In the Mikal Bridges trade, the Knicks will send to Brooklyn a 2025 Bucks pick that is top-4 protected, their own unprotected firsts in 2025, 2027, 2029 and 2031, and a 2025 second-round pick, plus a pick swap in 2026. New York also gets a 2026 second-rounder from Brooklyn in the deal.
Brooklyn couldn’t possibly move forward with the deal without the other half of it: Swapping future picks owed by the Phoenix Suns to Brooklyn for those owed by the Nets the Houston Rockets. Yes, they traded draft picks so they could tank. The NBA is amazing.
This came at a considerable cost, actually. People’s brains are spinning right now trying to process all this, but the Nets had two unprotected firsts from the Dallas Mavericks and Suns in 2029 that now are essentially controlled by the Rockets – Houston gets the better of the two automatically, and can swap for the other one with its own pick. Given the odds of Phoenix being awful by then, that’s a sweet haul.

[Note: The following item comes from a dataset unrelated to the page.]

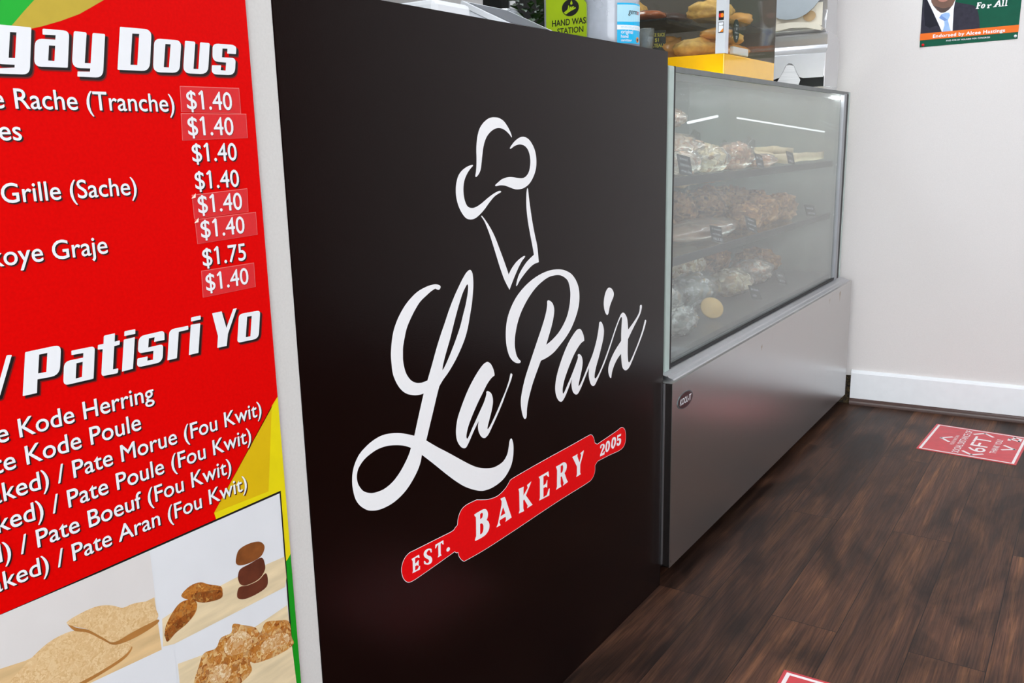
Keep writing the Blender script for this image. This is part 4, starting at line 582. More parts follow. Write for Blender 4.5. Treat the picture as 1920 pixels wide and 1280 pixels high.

The benefit for Brooklyn is that the 2025 pick swap given to Houston in the James Harden trade was removed, allowing the Nets to freely tank this coming season and have it benefit themselves rather than the Rockets. The Nets also got their own unprotected 2026 first-rounder back, again a key condition for bottoming out. Houston’s reward, in addition to that 2029 bounty, was an unprotected first-rounder from Phoenix in 2027 and a complicated pick swap in 2025 that can turn either their own pick or the Oklahoma City Thunder’s into Phoenix’s pick if it benefits them.
So the Nets gave up two unprotected picks (2029, 2027) for one unprotected pick in return (2026), and gave up two swaps (2029, 2025) for one admittedly more valuable swap (2025). It was understandable business for the Nets because it gets them out of mediocre, chase-the-play-in limbo and sets them in a new direction. They’re in a much better place now than they were 24 hours ago. Finally, just to be clear: Remember that there was no scenario where the Nets were making the Bridges trade without doing the Houston deal. That 2025 pick swap was never going to be as valuable to the Rockets as it now is to the Nets.
But my goodness, this was fantastic business for Houston.